▶ [Problem statement]: Repeat only the lines running from the beginning of the material through the line that contains "S.camera = cam".

**** Supplied material

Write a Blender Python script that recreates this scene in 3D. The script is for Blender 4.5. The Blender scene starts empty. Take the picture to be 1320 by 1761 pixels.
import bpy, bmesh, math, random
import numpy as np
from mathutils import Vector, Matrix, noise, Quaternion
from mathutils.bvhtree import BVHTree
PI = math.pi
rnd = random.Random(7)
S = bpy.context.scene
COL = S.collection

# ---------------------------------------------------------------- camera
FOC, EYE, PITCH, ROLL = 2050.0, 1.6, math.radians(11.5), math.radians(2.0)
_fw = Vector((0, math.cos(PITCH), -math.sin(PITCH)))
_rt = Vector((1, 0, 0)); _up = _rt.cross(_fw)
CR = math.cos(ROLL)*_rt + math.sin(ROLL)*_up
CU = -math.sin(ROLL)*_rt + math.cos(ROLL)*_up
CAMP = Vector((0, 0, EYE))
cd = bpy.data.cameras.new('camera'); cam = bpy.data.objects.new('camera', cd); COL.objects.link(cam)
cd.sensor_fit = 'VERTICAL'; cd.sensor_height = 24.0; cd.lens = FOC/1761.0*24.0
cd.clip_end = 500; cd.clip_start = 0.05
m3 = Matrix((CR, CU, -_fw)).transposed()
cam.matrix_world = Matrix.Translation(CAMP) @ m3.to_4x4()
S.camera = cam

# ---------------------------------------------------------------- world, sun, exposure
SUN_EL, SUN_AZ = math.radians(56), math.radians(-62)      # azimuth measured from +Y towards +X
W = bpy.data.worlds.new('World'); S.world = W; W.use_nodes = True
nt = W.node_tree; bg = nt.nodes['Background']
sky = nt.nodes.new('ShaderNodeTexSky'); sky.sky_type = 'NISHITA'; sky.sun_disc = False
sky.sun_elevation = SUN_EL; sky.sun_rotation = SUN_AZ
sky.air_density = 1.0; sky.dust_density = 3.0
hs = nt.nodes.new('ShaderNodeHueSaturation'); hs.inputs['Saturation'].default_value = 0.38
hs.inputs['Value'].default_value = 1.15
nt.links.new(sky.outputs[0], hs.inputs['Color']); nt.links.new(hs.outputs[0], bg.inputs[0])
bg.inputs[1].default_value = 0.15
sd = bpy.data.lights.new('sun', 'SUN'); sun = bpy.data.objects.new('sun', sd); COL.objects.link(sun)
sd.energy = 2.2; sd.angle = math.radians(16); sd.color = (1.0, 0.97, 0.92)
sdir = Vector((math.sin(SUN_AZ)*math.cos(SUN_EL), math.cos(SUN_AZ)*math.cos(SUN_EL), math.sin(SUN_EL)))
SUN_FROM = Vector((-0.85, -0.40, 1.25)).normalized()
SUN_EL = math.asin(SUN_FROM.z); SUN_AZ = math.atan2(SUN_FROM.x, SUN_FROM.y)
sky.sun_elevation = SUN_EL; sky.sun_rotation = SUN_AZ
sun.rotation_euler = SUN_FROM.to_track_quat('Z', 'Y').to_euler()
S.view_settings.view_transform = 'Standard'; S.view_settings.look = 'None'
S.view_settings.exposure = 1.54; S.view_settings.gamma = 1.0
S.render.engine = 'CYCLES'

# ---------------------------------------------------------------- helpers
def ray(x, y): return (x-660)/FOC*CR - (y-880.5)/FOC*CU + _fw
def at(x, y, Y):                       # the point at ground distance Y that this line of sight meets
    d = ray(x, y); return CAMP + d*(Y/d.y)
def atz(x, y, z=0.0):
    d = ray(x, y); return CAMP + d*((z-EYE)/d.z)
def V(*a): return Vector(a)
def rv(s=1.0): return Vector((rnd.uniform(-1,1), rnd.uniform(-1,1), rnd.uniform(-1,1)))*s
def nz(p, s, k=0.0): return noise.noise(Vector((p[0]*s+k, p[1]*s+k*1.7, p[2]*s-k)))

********

▶ [Solution for this exercise]:
Write a Blender Python script that recreates this scene in 3D. The script is for Blender 4.5. The Blender scene starts empty. Take the picture to be 1320 by 1761 pixels.
import bpy, bmesh, math, random
import numpy as np
from mathutils import Vector, Matrix, noise, Quaternion
from mathutils.bvhtree import BVHTree
PI = math.pi
rnd = random.Random(7)
S = bpy.context.scene
COL = S.collection

# ---------------------------------------------------------------- camera
FOC, EYE, PITCH, ROLL = 2050.0, 1.6, math.radians(11.5), math.radians(2.0)
_fw = Vector((0, math.cos(PITCH), -math.sin(PITCH)))
_rt = Vector((1, 0, 0)); _up = _rt.cross(_fw)
CR = math.cos(ROLL)*_rt + math.sin(ROLL)*_up
CU = -math.sin(ROLL)*_rt + math.cos(ROLL)*_up
CAMP = Vector((0, 0, EYE))
cd = bpy.data.cameras.new('camera'); cam = bpy.data.objects.new('camera', cd); COL.objects.link(cam)
cd.sensor_fit = 'VERTICAL'; cd.sensor_height = 24.0; cd.lens = FOC/1761.0*24.0
cd.clip_end = 500; cd.clip_start = 0.05
m3 = Matrix((CR, CU, -_fw)).transposed()
cam.matrix_world = Matrix.Translation(CAMP) @ m3.to_4x4()
S.camera = cam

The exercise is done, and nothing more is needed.